Asked and answered. Even Uber admits inaccuracies can contribute to this report - so disputing it when in error is the proper thing to do.

Complain less? This is Uber, complain more.
 
Discussion starter · #58 ·
When the orientation switch is turned off, I wonder if that also turns the accelorometer off, or just its functionality for that task? It would be nice to all disable the technology in our phones en masse so their project fails.

I am looking forward to the speed monitoring though. I think Im already risking loss of license due to my lead foot.
No, it does not. The sensor is still working for apps that call it. But again, I don't think Uber is using the accelerometer, just the GPS speed - and performing some calculation based deceleration data.
 
Discussion starter · #63 ·
No, it informs. You only have the choice to not install.

That would be impossible.

I fail to understand why you think they're not using the accelerometer for something it was actually designed to do, and instead are using GPS location for something it's not designed to do, doesn't do well, and generates false values.
First, Uber says in the description that it is only using GPS.

Second, you can use GPS to measure sudden deceleration, and it is just not as accurate.

Third, the high diversity of devices - many of which lack accelerometers or at least reliable ones.

I stand by the claim - I don't think Uber is using the accelerometer for this. I could be wrong, but I don't think I am.
 
Discussion starter · #67 ·
Wrong - Uber clearly state that they will be using accelerometer technology

How will this technology be used in Australia?

As an example of how this technology works, gyrometers in smartphones can measure small movements, while GPS and accelerometers show how often a vehicle starts and stops, as well as its overall speed.

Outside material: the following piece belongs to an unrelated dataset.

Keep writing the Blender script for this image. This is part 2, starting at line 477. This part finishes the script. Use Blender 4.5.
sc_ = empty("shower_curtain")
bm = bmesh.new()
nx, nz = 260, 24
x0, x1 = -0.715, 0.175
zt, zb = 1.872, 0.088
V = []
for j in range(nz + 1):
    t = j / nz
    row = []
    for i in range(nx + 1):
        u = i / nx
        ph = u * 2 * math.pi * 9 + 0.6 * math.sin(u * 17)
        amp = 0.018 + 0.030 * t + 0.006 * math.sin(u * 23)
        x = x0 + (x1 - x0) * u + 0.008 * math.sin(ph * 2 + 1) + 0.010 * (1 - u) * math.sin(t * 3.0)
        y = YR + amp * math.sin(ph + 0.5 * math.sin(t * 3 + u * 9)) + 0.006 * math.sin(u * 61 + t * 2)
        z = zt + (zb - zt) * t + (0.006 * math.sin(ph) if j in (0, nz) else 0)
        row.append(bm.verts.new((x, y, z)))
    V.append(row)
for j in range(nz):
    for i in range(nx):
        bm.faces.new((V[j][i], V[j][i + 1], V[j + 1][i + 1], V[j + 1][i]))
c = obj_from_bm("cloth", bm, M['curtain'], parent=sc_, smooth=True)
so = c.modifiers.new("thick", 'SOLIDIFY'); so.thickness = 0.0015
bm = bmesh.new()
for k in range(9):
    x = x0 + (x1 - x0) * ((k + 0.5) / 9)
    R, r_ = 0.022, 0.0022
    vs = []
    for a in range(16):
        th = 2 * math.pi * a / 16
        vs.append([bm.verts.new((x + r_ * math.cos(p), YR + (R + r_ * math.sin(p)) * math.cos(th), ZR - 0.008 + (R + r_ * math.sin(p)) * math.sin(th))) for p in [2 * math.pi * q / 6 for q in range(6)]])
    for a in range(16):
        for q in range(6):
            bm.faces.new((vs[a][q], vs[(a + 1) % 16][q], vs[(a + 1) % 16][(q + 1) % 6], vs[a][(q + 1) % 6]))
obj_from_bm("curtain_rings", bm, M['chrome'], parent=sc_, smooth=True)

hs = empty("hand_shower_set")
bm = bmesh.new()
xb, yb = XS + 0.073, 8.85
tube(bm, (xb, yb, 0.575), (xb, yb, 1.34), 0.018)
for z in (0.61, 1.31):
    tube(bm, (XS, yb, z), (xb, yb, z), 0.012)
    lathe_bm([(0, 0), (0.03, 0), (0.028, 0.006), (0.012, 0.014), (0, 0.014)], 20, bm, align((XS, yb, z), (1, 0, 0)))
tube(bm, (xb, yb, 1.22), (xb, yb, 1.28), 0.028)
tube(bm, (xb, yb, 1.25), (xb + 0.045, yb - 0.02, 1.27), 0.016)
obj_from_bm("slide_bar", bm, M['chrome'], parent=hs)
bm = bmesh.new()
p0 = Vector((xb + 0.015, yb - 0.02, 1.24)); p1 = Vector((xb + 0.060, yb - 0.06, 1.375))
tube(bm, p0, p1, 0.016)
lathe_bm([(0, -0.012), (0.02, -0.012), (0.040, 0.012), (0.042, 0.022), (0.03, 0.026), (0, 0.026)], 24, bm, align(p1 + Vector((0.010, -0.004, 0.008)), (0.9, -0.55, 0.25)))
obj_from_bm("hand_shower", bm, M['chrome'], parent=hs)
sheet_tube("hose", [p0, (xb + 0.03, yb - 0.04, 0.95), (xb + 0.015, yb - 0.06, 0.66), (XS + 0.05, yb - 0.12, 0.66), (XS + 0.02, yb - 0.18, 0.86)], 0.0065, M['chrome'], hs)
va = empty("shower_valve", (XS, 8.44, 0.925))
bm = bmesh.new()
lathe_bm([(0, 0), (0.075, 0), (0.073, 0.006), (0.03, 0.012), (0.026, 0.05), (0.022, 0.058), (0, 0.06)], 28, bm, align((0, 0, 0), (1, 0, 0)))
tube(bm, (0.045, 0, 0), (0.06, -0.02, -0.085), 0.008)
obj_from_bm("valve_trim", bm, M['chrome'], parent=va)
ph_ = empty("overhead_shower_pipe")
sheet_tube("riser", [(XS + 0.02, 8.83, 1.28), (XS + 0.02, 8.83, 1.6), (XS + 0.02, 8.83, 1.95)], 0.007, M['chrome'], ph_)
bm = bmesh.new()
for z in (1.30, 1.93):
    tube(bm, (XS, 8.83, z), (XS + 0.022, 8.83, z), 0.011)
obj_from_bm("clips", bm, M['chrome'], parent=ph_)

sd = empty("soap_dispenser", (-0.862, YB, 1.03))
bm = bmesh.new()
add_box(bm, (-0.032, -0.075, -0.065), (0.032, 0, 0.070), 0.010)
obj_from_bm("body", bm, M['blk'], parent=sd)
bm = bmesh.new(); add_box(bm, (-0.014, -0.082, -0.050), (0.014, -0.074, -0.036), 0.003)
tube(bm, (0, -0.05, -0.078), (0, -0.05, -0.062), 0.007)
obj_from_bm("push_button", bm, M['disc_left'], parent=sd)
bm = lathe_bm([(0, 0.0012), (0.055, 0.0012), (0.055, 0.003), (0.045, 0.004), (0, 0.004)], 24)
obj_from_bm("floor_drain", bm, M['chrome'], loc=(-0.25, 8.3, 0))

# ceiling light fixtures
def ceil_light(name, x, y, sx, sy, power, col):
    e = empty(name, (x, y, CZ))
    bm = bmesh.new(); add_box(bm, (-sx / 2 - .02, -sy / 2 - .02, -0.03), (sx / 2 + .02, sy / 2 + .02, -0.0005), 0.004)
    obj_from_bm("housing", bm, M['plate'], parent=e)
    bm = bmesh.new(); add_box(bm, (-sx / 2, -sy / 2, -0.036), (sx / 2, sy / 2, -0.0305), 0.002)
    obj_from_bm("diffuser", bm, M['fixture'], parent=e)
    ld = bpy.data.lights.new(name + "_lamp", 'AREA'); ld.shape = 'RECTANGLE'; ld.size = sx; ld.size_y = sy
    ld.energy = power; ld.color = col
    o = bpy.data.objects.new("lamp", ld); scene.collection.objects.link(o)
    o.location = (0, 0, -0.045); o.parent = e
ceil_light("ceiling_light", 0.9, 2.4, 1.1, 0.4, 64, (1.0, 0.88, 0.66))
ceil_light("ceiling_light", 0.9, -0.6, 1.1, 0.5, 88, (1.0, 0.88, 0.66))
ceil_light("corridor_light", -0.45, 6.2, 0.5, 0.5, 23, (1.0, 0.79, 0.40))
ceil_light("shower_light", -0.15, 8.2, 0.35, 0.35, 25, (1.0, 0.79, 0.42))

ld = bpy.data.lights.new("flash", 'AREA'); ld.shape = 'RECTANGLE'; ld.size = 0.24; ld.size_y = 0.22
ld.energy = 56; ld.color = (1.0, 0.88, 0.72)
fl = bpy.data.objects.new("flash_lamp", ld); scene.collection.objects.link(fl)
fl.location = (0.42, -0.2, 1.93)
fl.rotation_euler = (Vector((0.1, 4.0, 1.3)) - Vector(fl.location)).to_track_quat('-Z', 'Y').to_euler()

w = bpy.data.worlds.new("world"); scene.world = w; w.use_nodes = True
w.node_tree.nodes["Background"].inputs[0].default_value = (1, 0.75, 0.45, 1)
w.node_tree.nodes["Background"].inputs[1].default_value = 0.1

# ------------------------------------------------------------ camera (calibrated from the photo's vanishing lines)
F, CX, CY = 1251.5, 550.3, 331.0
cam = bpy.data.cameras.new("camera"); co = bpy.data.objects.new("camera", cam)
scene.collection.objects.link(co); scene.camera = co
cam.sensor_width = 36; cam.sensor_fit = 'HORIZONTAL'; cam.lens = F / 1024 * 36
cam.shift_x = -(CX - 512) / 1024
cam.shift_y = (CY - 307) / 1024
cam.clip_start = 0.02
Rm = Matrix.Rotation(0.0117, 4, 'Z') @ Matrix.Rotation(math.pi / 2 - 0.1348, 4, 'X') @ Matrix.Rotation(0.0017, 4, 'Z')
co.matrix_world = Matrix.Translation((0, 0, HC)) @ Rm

By using this technology, we hope to be able to improve the trip experience for riders and drivers, helping to make our roads safer for everyone.
That is a very different copy from the USA post, which omits the accelerometer. I'm not sure if they're using different implementations, or if the USA version is omitting.

This does give me the idea of baking an Android device with the accelerometer neutered in firmware. Easy way to find out if it's being used or not.
 
Discussion starter · #81 ·
You don't have to have evidence to dispute. You just have to have bona-fide reason. If you see a poor braking score, and yet no sudden stops occurred en route, you have valid reason to object - and force Uber to process a ticket each and every day about it. It may become a copy-paste war on both sides, but that alone would force Uber to note when regulators inquire about ticket volume, that drivers are considerably contesting this information.

I also suspect Uber is doing this to claim their self-driving cars are safer than Uber drivers on the aggregate. They can't make that claim if we're all constantly disputing the accuracy of the data (with good reason to do so).